#### Your instructions:
Begin with the line that contains "The Blender Python" and end with the line that contains "o.location = (x, y, 0);", transcribing exactly each line in that stretch and no other.

--- Supplied material ---

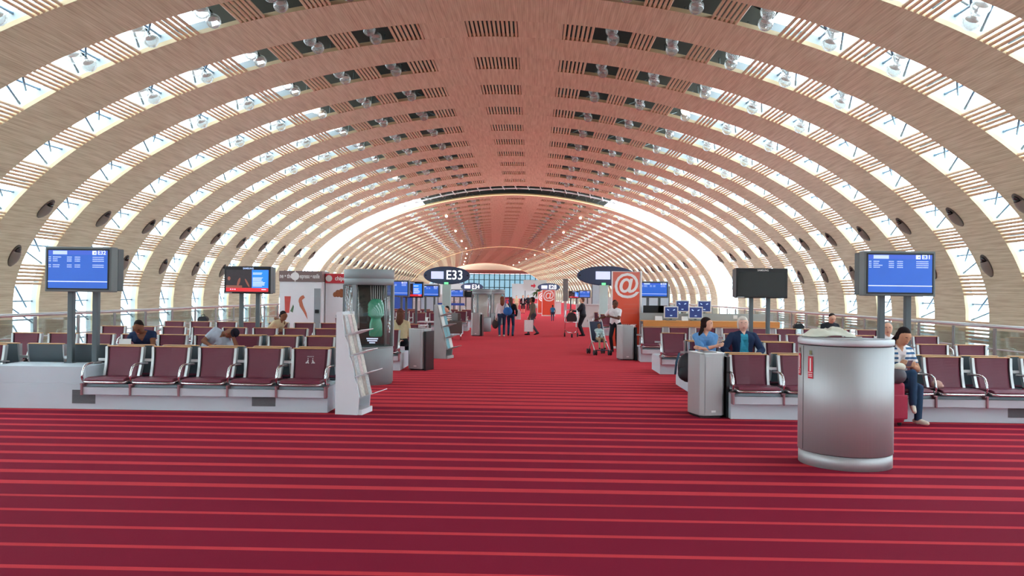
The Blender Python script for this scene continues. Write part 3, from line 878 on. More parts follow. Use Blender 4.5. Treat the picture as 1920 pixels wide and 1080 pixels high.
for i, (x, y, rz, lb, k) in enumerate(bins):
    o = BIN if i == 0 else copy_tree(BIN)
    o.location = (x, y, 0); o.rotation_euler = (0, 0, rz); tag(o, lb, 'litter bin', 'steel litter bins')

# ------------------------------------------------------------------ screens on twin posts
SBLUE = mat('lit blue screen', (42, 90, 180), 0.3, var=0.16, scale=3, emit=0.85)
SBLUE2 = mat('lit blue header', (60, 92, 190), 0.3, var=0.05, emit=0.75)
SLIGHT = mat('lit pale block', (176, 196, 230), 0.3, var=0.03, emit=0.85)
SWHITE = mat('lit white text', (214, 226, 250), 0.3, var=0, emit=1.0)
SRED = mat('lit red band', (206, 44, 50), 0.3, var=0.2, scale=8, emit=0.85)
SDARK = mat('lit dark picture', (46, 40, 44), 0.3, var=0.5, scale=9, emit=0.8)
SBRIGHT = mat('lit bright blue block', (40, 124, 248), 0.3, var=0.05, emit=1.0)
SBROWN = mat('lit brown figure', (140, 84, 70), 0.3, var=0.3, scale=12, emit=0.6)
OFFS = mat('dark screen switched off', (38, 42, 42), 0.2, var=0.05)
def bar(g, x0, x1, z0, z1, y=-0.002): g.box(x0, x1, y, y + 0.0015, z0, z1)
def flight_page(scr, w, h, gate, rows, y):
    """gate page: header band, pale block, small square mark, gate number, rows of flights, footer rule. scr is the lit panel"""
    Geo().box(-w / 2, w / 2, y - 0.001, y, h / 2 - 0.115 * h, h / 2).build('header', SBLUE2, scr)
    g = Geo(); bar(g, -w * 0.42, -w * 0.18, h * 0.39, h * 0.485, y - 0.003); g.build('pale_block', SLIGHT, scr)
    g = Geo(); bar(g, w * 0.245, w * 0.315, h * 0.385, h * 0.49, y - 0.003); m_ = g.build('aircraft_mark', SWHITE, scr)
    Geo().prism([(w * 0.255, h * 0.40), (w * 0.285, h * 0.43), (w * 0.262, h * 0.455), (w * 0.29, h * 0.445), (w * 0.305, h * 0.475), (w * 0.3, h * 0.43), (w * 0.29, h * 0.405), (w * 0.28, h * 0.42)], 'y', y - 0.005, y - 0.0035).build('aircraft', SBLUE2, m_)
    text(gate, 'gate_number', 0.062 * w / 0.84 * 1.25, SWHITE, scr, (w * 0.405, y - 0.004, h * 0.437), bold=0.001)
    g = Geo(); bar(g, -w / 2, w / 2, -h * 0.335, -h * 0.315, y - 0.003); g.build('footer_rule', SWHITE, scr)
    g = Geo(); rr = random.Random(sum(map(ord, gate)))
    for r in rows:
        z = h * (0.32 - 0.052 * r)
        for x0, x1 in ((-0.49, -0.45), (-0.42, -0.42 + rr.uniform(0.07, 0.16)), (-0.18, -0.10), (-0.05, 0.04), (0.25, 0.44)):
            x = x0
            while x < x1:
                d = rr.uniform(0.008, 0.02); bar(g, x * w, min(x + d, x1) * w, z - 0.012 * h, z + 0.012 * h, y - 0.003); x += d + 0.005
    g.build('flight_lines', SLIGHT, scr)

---
--- Supplied material ---

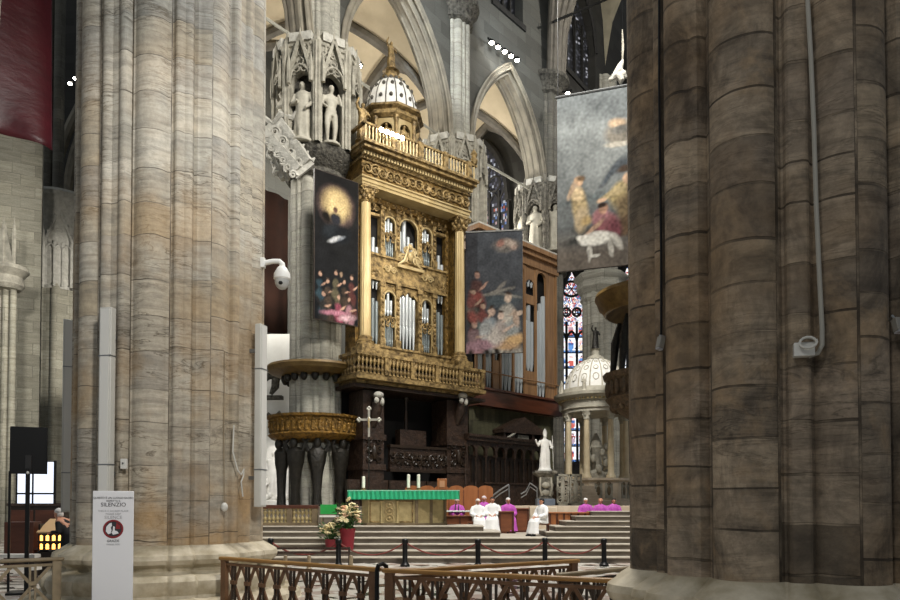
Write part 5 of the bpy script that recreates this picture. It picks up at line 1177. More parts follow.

---

#### Result:
The Blender Python script for this scene continues. Write part 3, from line 878 on. More parts follow. Use Blender 4.5. Treat the picture as 1920 pixels wide and 1080 pixels high.
for i, (x, y, rz, lb, k) in enumerate(bins):
    o = BIN if i == 0 else copy_tree(BIN)
    o.location = (x, y, 0); o.rotation_euler = (0, 0, rz); tag(o, lb, 'litter bin', 'steel litter bins')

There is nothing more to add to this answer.